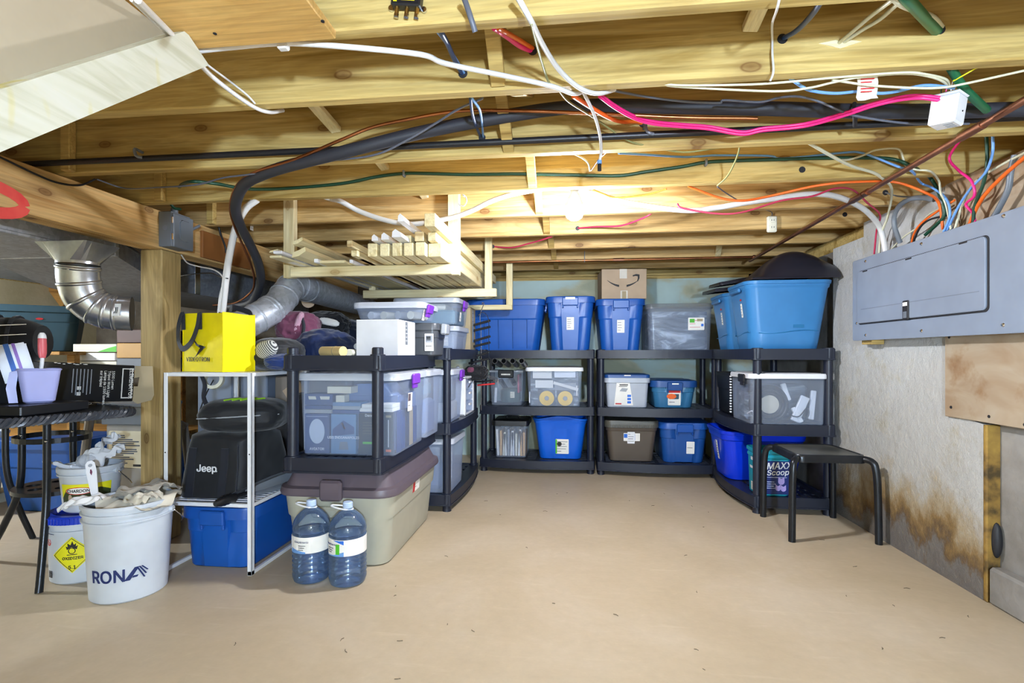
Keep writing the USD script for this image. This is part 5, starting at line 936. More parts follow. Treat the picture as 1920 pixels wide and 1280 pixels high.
for k, u in enumerate((698, 721, 744, 766, 788)): stick(f'{["first", "second", "third", "fourth", "fifth"][k]} from left of the short square posts in the rack', u, 2.30, 3.75, .046, .062 - .002 * (k % 2))
stick('outermost lower stud on the right of the rack', 815, 2.34, 4.1, .062, .064); stick('middle stud in the right-hand stack of the rack', 810, 2.30, 4.0, .040, .04, ZB + .066); stick('topmost stud of the right-hand stack, reaching farthest forward', 806, 2.20, 4.05, .05, .058, ZB + .108)
stick('squared post on the second layer of the rack with a barcode sticker', 786, 2.30, 3.7, .044, .045, ZB + .066); stick('narrow pale batten on the second layer of the rack', 764, 2.32, 3.6, .034, .034, ZB + .066)
tri = [(0, 0), (1, 0), (.9, .55), (.35, 1), (.05, .7)]
stick('white trim end leaning left on the second layer', 703, 2.26, 3.5, .032, .03, ZB + .064, 'trim_white', tri); stick('second white trim end from left on the second layer', 722, 2.24, 3.5, .038, .032, ZB + .064, 'trim_white', tri); stick('widest white trim end on the second layer', 744, 2.20, 3.55, .046, .036, ZB + .064, 'trim_white', tri); stick('white trim raised highest, crossing above the others', 752, 2.12, 3.3, .03, .034, ZB + .112, 'trim_white', tri)
stick('long narrow rail left of the square posts', 655, 2.22, 3.8, .026, .03, ZB + .03, 'pale_wood_y'); stick('lower long rail left of the square posts', 664, 2.28, 3.8, .032, .028, ZB, 'pale_wood_y'); stick('short orange-tan rail beside the square posts', 676, 2.36, 3.7, .03, .05, ZB, 'beam_wood')
stick('wide flat panel lying in the middle of the rack', 622, 2.44, 3.9, .14, .014, ZB, 'plain_sap'); stick('white edge strip right of the flat panel', 658, 2.45, 3.9, .02, .018, ZB, 'trim_white'); stick('white edge strip left of the flat panel', 592, 2.42, 3.9, .022, .02, ZB, 'trim_white')
crown = [(0, 0), (.5, .15), (1, .6), (.95, 1), (.5, .7), (.1, .5)]
stick('crown moulding with a ragged end at the left of the rack', 560, 2.30, 3.85, .07, .05, ZB + .003, 'plain_sap', crown); stick('pale moulding propped on the crown moulding', 558, 2.26, 3.6, .05, .035, ZB + .055, 'pale_wood_y', crown)
stick('leftmost upper thin moulding in the rack', 513, 2.30, 3.7, .045, .016, ZB + .03, 'pale_wood_y', crown); stick('leftmost middle thin white moulding in the rack', 520, 2.26, 3.75, .045, .014, ZB + .016, 'trim_white'); stick('leftmost lower thin moulding in the rack', 516, 2.28, 3.8, .06, .012, ZB + .0005, 'plain_sap'); stick('fluted trim strip second from the left in the rack', 545, 2.40, 3.9, .04, .016, ZB, 'trim_white')

# ------------------------------------------------------------------ ducts
G = 'galvanized'
t = Thing('trunk_duct', 'big rectangular galvanized duct beyond the beam', 'duct', (-2.5, 0, 1.41)); yE = 2.28
t.part('trunk', MB().box(-.45, .28, YF + .1, yE, .005, .19, .004), 'galvanized'); t.part('drive_cleat', MB().box(-.46, .29, yE - .012, yE + .012, 0, .195, .004), 'galvanized'); t.part('seam', MB().box(-.45, .286, -1., yE - .02, .0, .014, .003), 'galvanized'); t.part('seam', MB().box(.276, .286, -1., yE - .02, .075, .085, .003), 'galvanized')
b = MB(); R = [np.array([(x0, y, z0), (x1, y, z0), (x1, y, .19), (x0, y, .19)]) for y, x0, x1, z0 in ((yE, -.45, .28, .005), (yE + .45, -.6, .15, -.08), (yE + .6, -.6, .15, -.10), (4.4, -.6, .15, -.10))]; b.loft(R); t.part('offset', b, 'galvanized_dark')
b = MB(); g = sg.Point(0, 0).buffer(.012, 8); b.poly(g, -.002, .0, tra(-.2, 1.55, .005)); t.part('hole', b, 'ink')
t.part('foil_tape', MB().box(.148, .154, yE + .70, yE + .745, -.10, .17, .002), 'foil')
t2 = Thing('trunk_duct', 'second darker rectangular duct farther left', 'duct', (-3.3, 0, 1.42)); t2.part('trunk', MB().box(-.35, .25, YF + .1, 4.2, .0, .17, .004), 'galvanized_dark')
def round_duct(label, pts, r, boot=None, m='shiny_tin', gores=(), cap=False, group=None):
    p = spline([np.array(q, float) for q in pts], 6); t = Thing('round_duct', label, 'duct', tuple(p[0])); q = p - p[0]
    t.part('pipe', MB().tube(q, r, 28, caps=False), m, smooth=50)
    for f in gores:
        i = min(int(f * (len(q) - 1)), len(q) - 2); d = unit(q[i + 1] - q[i]); t.part('crimp_ring', MB().tube([q[i] - d * .008, q[i] - d * .003, q[i] + d * .003, q[i] + d * .008], [r, r + .004, r + .004, r], 28, caps=False), m, smooth=50)
    return t, q
e0 = np.array([-2.45, 1.98, 1.41])
pts = [atx(150, 487, -2.30)]; 
E = [aty(147, 497, 2.02), aty(148, 525, 2.03), aty(158, 556, 2.05), aty(182, 577, 2.08), aty(212, 586, 2.11), aty(248, 588, 2.15)]
t, q = round_duct('shiny round elbow duct dropping from the trunk towards the post', E, .078, gores=(.04, .24, .45, .62, .75, .86))
top = E[0]; n = 28; ang = np.arange(n) * 2 * math.pi / n; circ = np.stack([.078 * np.cos(ang), .078 * np.sin(ang), np.zeros(n)], 1)
sqr = np.stack([np.clip(1.5 * np.cos(ang), -1, 1) * .125, np.clip(1.5 * np.sin(ang), -1, 1) * .085, np.full(n, 1.41 - top[2])], 1)
t.part('boot', MB().loft([circ, circ + A(0, 0, .012), sqr], (False, False)), 'shiny_tin', 'square-to-round boot', smooth=25)
M4 = frame(q[-3] + A(.025, -.078, .01), (1, .1, 0), (0, .2, 1)); t.part('label', MB().box(-.02, .02, -.028, .028, 0, .001, M=M4), 'paper', 'small barcode label'); b = MB(); [b.box(-.012 + k * .006, -.009 + k * .006, -.016, .012, .001, .0016, M=M4) for k in range(4)]; t.part('print', b, 'ink', kind='stuff')
t.part('screw', MB().ball((.03, -.074, -.03), .004, sub=1), 'chrome'); t.part('damper_inside', MB().cyl(q[-1] - unit(q[-1] - q[-2]) * .01, q[-1], .074, 20), 'ink', 'dark open end')
D2_ = [aty(452, 612, 2.36), aty(487, 593, 2.44), aty(520, 572, 2.54), aty(538, 548, 2.62), aty(552, 536, 2.70), aty(575, 541, 2.82), aty(640, 561, 3.35), aty(690, 576, 3.9)]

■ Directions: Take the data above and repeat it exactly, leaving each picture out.

■ Response to this task:
Keep writing the USD script for this image. This is part 5, starting at line 936. More parts follow. Treat the picture as 1920 pixels wide and 1280 pixels high.
for k, u in enumerate((698, 721, 744, 766, 788)): stick(f'{["first", "second", "third", "fourth", "fifth"][k]} from left of the short square posts in the rack', u, 2.30, 3.75, .046, .062 - .002 * (k % 2))
stick('outermost lower stud on the right of the rack', 815, 2.34, 4.1, .062, .064); stick('middle stud in the right-hand stack of the rack', 810, 2.30, 4.0, .040, .04, ZB + .066); stick('topmost stud of the right-hand stack, reaching farthest forward', 806, 2.20, 4.05, .05, .058, ZB + .108)
stick('squared post on the second layer of the rack with a barcode sticker', 786, 2.30, 3.7, .044, .045, ZB + .066); stick('narrow pale batten on the second layer of the rack', 764, 2.32, 3.6, .034, .034, ZB + .066)
tri = [(0, 0), (1, 0), (.9, .55), (.35, 1), (.05, .7)]
stick('white trim end leaning left on the second layer', 703, 2.26, 3.5, .032, .03, ZB + .064, 'trim_white', tri); stick('second white trim end from left on the second layer', 722, 2.24, 3.5, .038, .032, ZB + .064, 'trim_white', tri); stick('widest white trim end on the second layer', 744, 2.20, 3.55, .046, .036, ZB + .064, 'trim_white', tri); stick('white trim raised highest, crossing above the others', 752, 2.12, 3.3, .03, .034, ZB + .112, 'trim_white', tri)
stick('long narrow rail left of the square posts', 655, 2.22, 3.8, .026, .03, ZB + .03, 'pale_wood_y'); stick('lower long rail left of the square posts', 664, 2.28, 3.8, .032, .028, ZB, 'pale_wood_y'); stick('short orange-tan rail beside the square posts', 676, 2.36, 3.7, .03, .05, ZB, 'beam_wood')
stick('wide flat panel lying in the middle of the rack', 622, 2.44, 3.9, .14, .014, ZB, 'plain_sap'); stick('white edge strip right of the flat panel', 658, 2.45, 3.9, .02, .018, ZB, 'trim_white'); stick('white edge strip left of the flat panel', 592, 2.42, 3.9, .022, .02, ZB, 'trim_white')
crown = [(0, 0), (.5, .15), (1, .6), (.95, 1), (.5, .7), (.1, .5)]
stick('crown moulding with a ragged end at the left of the rack', 560, 2.30, 3.85, .07, .05, ZB + .003, 'plain_sap', crown); stick('pale moulding propped on the crown moulding', 558, 2.26, 3.6, .05, .035, ZB + .055, 'pale_wood_y', crown)
stick('leftmost upper thin moulding in the rack', 513, 2.30, 3.7, .045, .016, ZB + .03, 'pale_wood_y', crown); stick('leftmost middle thin white moulding in the rack', 520, 2.26, 3.75, .045, .014, ZB + .016, 'trim_white'); stick('leftmost lower thin moulding in the rack', 516, 2.28, 3.8, .06, .012, ZB + .0005, 'plain_sap'); stick('fluted trim strip second from the left in the rack', 545, 2.40, 3.9, .04, .016, ZB, 'trim_white')

# ------------------------------------------------------------------ ducts
G = 'galvanized'
t = Thing('trunk_duct', 'big rectangular galvanized duct beyond the beam', 'duct', (-2.5, 0, 1.41)); yE = 2.28
t.part('trunk', MB().box(-.45, .28, YF + .1, yE, .005, .19, .004), 'galvanized'); t.part('drive_cleat', MB().box(-.46, .29, yE - .012, yE + .012, 0, .195, .004), 'galvanized'); t.part('seam', MB().box(-.45, .286, -1., yE - .02, .0, .014, .003), 'galvanized'); t.part('seam', MB().box(.276, .286, -1., yE - .02, .075, .085, .003), 'galvanized')
b = MB(); R = [np.array([(x0, y, z0), (x1, y, z0), (x1, y, .19), (x0, y, .19)]) for y, x0, x1, z0 in ((yE, -.45, .28, .005), (yE + .45, -.6, .15, -.08), (yE + .6, -.6, .15, -.10), (4.4, -.6, .15, -.10))]; b.loft(R); t.part('offset', b, 'galvanized_dark')
b = MB(); g = sg.Point(0, 0).buffer(.012, 8); b.poly(g, -.002, .0, tra(-.2, 1.55, .005)); t.part('hole', b, 'ink')
t.part('foil_tape', MB().box(.148, .154, yE + .70, yE + .745, -.10, .17, .002), 'foil')
t2 = Thing('trunk_duct', 'second darker rectangular duct farther left', 'duct', (-3.3, 0, 1.42)); t2.part('trunk', MB().box(-.35, .25, YF + .1, 4.2, .0, .17, .004), 'galvanized_dark')
def round_duct(label, pts, r, boot=None, m='shiny_tin', gores=(), cap=False, group=None):
    p = spline([np.array(q, float) for q in pts], 6); t = Thing('round_duct', label, 'duct', tuple(p[0])); q = p - p[0]
    t.part('pipe', MB().tube(q, r, 28, caps=False), m, smooth=50)
    for f in gores:
        i = min(int(f * (len(q) - 1)), len(q) - 2); d = unit(q[i + 1] - q[i]); t.part('crimp_ring', MB().tube([q[i] - d * .008, q[i] - d * .003, q[i] + d * .003, q[i] + d * .008], [r, r + .004, r + .004, r], 28, caps=False), m, smooth=50)
    return t, q
e0 = np.array([-2.45, 1.98, 1.41])
pts = [atx(150, 487, -2.30)]; 
E = [aty(147, 497, 2.02), aty(148, 525, 2.03), aty(158, 556, 2.05), aty(182, 577, 2.08), aty(212, 586, 2.11), aty(248, 588, 2.15)]
t, q = round_duct('shiny round elbow duct dropping from the trunk towards the post', E, .078, gores=(.04, .24, .45, .62, .75, .86))
top = E[0]; n = 28; ang = np.arange(n) * 2 * math.pi / n; circ = np.stack([.078 * np.cos(ang), .078 * np.sin(ang), np.zeros(n)], 1)
sqr = np.stack([np.clip(1.5 * np.cos(ang), -1, 1) * .125, np.clip(1.5 * np.sin(ang), -1, 1) * .085, np.full(n, 1.41 - top[2])], 1)
t.part('boot', MB().loft([circ, circ + A(0, 0, .012), sqr], (False, False)), 'shiny_tin', 'square-to-round boot', smooth=25)
M4 = frame(q[-3] + A(.025, -.078, .01), (1, .1, 0), (0, .2, 1)); t.part('label', MB().box(-.02, .02, -.028, .028, 0, .001, M=M4), 'paper', 'small barcode label'); b = MB(); [b.box(-.012 + k * .006, -.009 + k * .006, -.016, .012, .001, .0016, M=M4) for k in range(4)]; t.part('print', b, 'ink', kind='stuff')
t.part('screw', MB().ball((.03, -.074, -.03), .004, sub=1), 'chrome'); t.part('damper_inside', MB().cyl(q[-1] - unit(q[-1] - q[-2]) * .01, q[-1], .074, 20), 'ink', 'dark open end')
D2_ = [aty(452, 612, 2.36), aty(487, 593, 2.44), aty(520, 572, 2.54), aty(538, 548, 2.62), aty(552, 536, 2.70), aty(575, 541, 2.82), aty(640, 561, 3.35), aty(690, 576, 3.9)]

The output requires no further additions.